For years Bethlehem has been a Christian majority town. In more recent years radical Palestinian Moslems have been targeting it, partly as a base to attack Israel. We were there on a Friday and Manger Square was filled with the blaring of the loudspeakers from the Mosque. The pervasive noise felt intimidating. Israeli soldiers respond to terrorist threats with harsh security. They too think not of the ordinary local people and only of their enemies. Today there is a section of the Separation Wall between Bethlehem and Jerusalem. There is no peace.

Some people are working and calling for peace, thank God. Some of the strongest critics of the Israeli Occupation are Jewish. This is not just that for every three Jews there are always four opinions. Many Jewish critics see the Occupation as both deeply immoral and working against the long term security both of Israel and of Jews across the world. (Jews for Justice for Palestinians jfjfp.com Independent Jewish Voices ijv.org.uk) There are still prophets in Israel calling those in authority back to morality and justice. Some of the critics of the way that the Palestinian leadership has failed to stand against their own violent radicals are themselves Palestinian.

These courageous people give us pointers as to how we can pray. “Thank you Father God for your prophets of peace and justice today. Please give them persistence, the support of friends, boldness, imaginative ways of bringing the critical message of peace. Please send the Holy Spirit to the leaders of Israel, Palestine, America and Britain to confirm in their hearts the message of the prophets.”

God speaks in the hearts and dreams of people like magi, blundering pagans caught up in their own ways, ways which just lead to more violence. It is not too hard to believe that the same God will give to those in authority today dreams that will guide them in the paths of peace.

But the magi didn’t hear God speaking to them until after they had seen Jesus. I think all along God must have been saying “No! Not Jerusalem! Please not Jerusalem. Just follow the star won’t you? Let me guide you, not your own understanding.” They couldn’t hear God speaking then. It was only after they had seen Jesus and recognised Him as King, that they were able to hear God in their dreams.

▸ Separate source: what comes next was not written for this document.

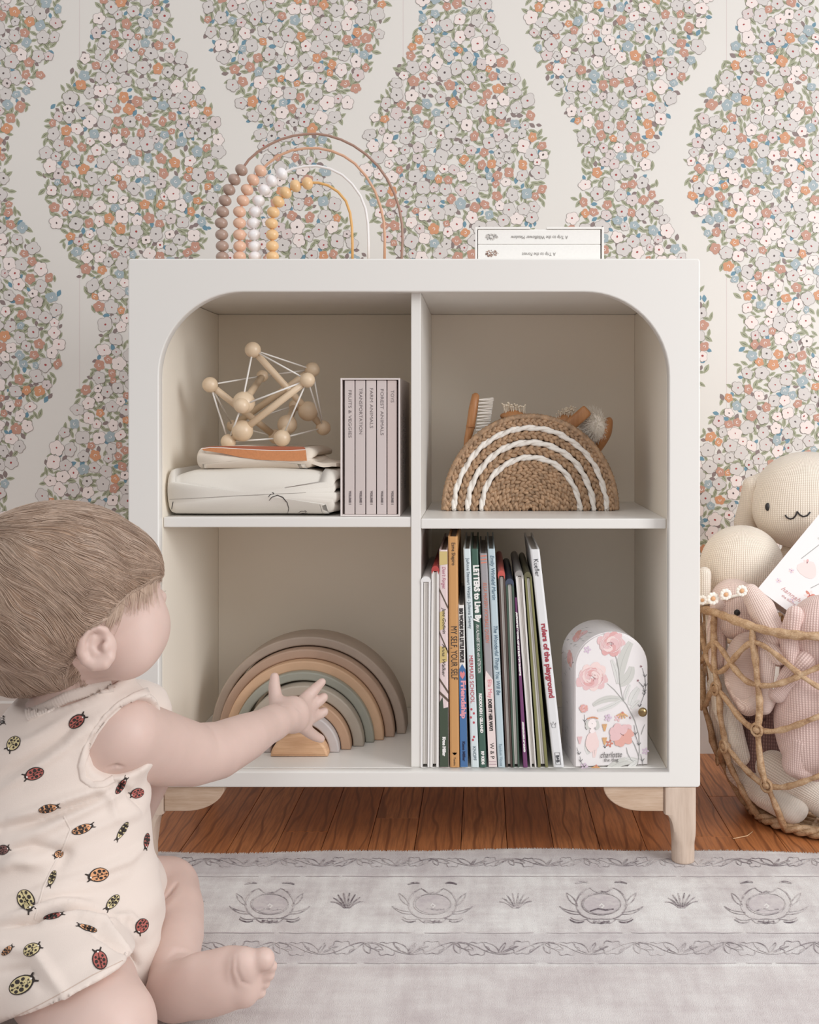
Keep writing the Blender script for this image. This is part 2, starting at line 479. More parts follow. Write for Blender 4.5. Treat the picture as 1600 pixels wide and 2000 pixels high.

We pray that leaders today will also see Jesus. This is hard for them after centuries of Crusaders both military and evangelistic. My own liberal Jewish family don’t want to talk about Jesus; they see him instinctively as their enemy. “Father God, please forgive us for our violent ways which have hindered people from seeing Jesus. Please open the eyes of the leaders to see Jesus, to recognise Him for who He is and, like the Magi, to see the way that leads to peace. For He is the Prince of Peace, now and for ever.” Amen?